Las sombras de los árboles se alargan como líquido sobre la hierba. Aquí viene lo duro. Sigues la ciclo vía por la Avenida 6 de Diciembre, a un costado de El Ejido, y pedaleas de subida hasta encontrar la Asamblea Nacional. Paras. Respiras. El corazón late más rápido que de costumbre hasta caer en un lugar común: eso de los 2.800 metros de altura no es broma. Con el aliento aún colgando de los labios llegas al parque La Alameda, oficialmente estás en el Centro Histórico del que tanto te han hablado y que quizás, después de todo, sea el motivo de tu viaje. Cruzas el parque y, decidido, tomas la calle Guayaquil que comparten buses y ciclistas. Aunque nunca has estado en Bangkok, intuyes que esto, pedalear por las calles estrechas del centro de Quito entre cientos de transeúntes, tiene un encanto asiático. 

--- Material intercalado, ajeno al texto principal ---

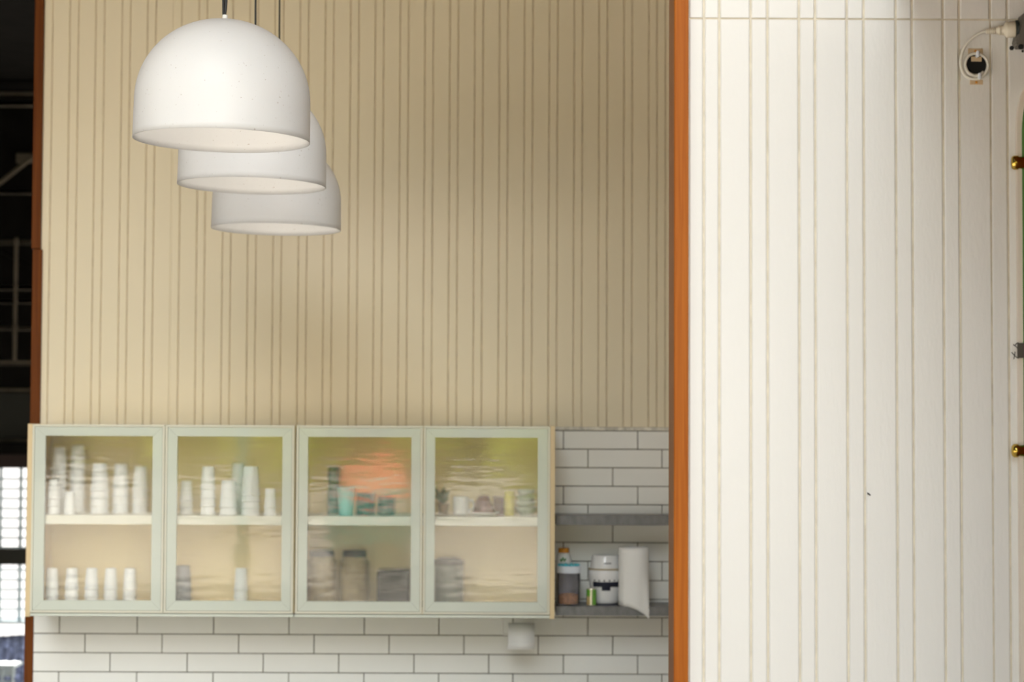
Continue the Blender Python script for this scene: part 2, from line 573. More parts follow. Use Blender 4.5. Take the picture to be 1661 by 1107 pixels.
# unseen fin added out of frame to shade the white wall's right end
obj('shadow_fin', bx(FIN_X, FIN_X + 0.1, 3.2, YR - 0.001, 0.0, CEIL), 'darktrim', kind='structure')

cp = empty('shadow_canopy', (1.6, 3.7, 3.06), kind='structure', label='unseen canopy added beyond the right edge to shade the white wall')  # out of view, added only to throw shade on the white wall
obj('board', bx(0.84, 2.2, 2.55, YR - .002, 3.06, 3.09), 'darktrim', cp)
obj('fascia', bx(0.84, 2.2, 2.52, 2.549, 3.04, 3.14, .003), 'darktrim', cp)

# ------------------------------------------------------------------ the dark hall seen past the left edge
YH = 14.0
hx0, hx1 = -4.19, -3.0
def HZ(py): return Z_(25, py, YH)
def HX(px, py=553): return X_(px, py, YH)
obj('wall_far', bx(-4.2, 4.0, YH + 0.6, YH + 0.7, HZ(757), CEIL), 'hall', kind='structure')
beams = [(147, 9, 'steel roof beam high in the dark hall'), (163, 5, 'thin pale purlin under the high beam'),
         (307, 5, 'thin pale purlin level with the lamps'), (389, 7, 'steel beam above the hanging rod'),
         (465, 5, 'dusty purlin crossing behind the rod'), (489, 5, 'lower dusty purlin crossing behind the rod'),
         (532, 6, 'steel beam half way down the rod'), (588, 9, 'steel beam at the foot of the rod'),
         (633, 8, 'steel beam on top of the charcoal panel'), (715, 6, 'pale rail under the charcoal panel')]
for py, h, lab in beams:
    z = HZ(py)
    hh = h / 236 / 2
    dep = YH + (0.02 if py > 480 else 0.14)
    bm = bx(hx0, hx1 - 0.05, dep, dep + 0.10, z - hh, z - hh + 0.012)
    bx(hx0, hx1 - 0.05, dep, dep + 0.012, z - hh, z + hh, bm=bm)
    bx(hx0, hx1 - 0.05, dep, dep + 0.10, z + hh - 0.010, z + hh, bm=bm)
    obj('steel_purlin', bm, 'hallbeam', label=lab, cat='beam', group='roof steel in the hall')
bm = bx(HX(24.5) - 0.012, HX(24.5) + 0.012, YH - 0.02, YH + 0.004, HZ(585), HZ(386), 0.003)
obj('hanging_rod', bm, 'hallbeam', label='upright steel rod between two roof beams in hall', cat='rod', group='roof steel in the hall')
bm = tube([(HX(-30), YH + 0.1, HZ(310)), (HX(60), YH + 0.1, HZ(238))], 0.016, 8)
obj('diagonal_brace', bm, 'hallbeam', label='diagonal steel brace rising right in the dark hall', cat='brace', group='roof steel in the hall')
bm = tube([(HX(-20), YH + 0.3, HZ(400)), (HX(70), YH + 0.3, HZ(450))], 0.016, 8)
obj('diagonal_brace', bm, 'hall', label='dark diagonal brace falling right behind the rod', cat='brace', group='roof steel in the hall')
for i, (a, b) in enumerate(((-12, 18), (22, 40))):
    obj('vent_panel', bx(HX(a), HX(b), YH + 0.575, YH + 0.599, HZ(247), HZ(230), 0.004), 'hallbeam',
        label=('pale vent panel beside the left photo edge' if i == 0 else 'pale vent panel nearer the brown timber edge'), cat='panel', group='vent panels in the hall')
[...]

Llegas a la pequeña plaza San Agustín y ahí, haciendo una derecha descomplicada, enfilas hacia la Plaza de la Independencia, el corazón del Quito antiguo. Esa casona con la bandera del Ecuador flameando sobre el techo es el Palacio Presidencial y esa iglesia, a tu izquierda, en cuyas gradas habitan pastores con megáfonos que te auguran el infierno aún sin conocerte, es la Catedral Metropolitana. Tienes razón, así comienzan muchas ciudades: una iglesia donde manda dios y una casa donde manda el hombre. 

Tu recorrido, sugerido por la revista que leíste en el avión, termina en la Plaza San Francisco, a las puertas del convento más celebre de la ciudad, al que deberías entrar. Miras el reloj, tu viaje ha durado apenas cuarenta minutos y sientes que has visto más y mejor que en cualquier city tour. ¿Por qué no habías pedaleado antes? ¿Por qué no pedaleas en tu  ciudad, en tu barrio, en tu calle? La gente pasa a tu lado haciéndole reverencias a Cristo, guardado en una caja de columnas de madera y paredes de vidrio. Tú miras la bicicleta, el milagro ya está hecho.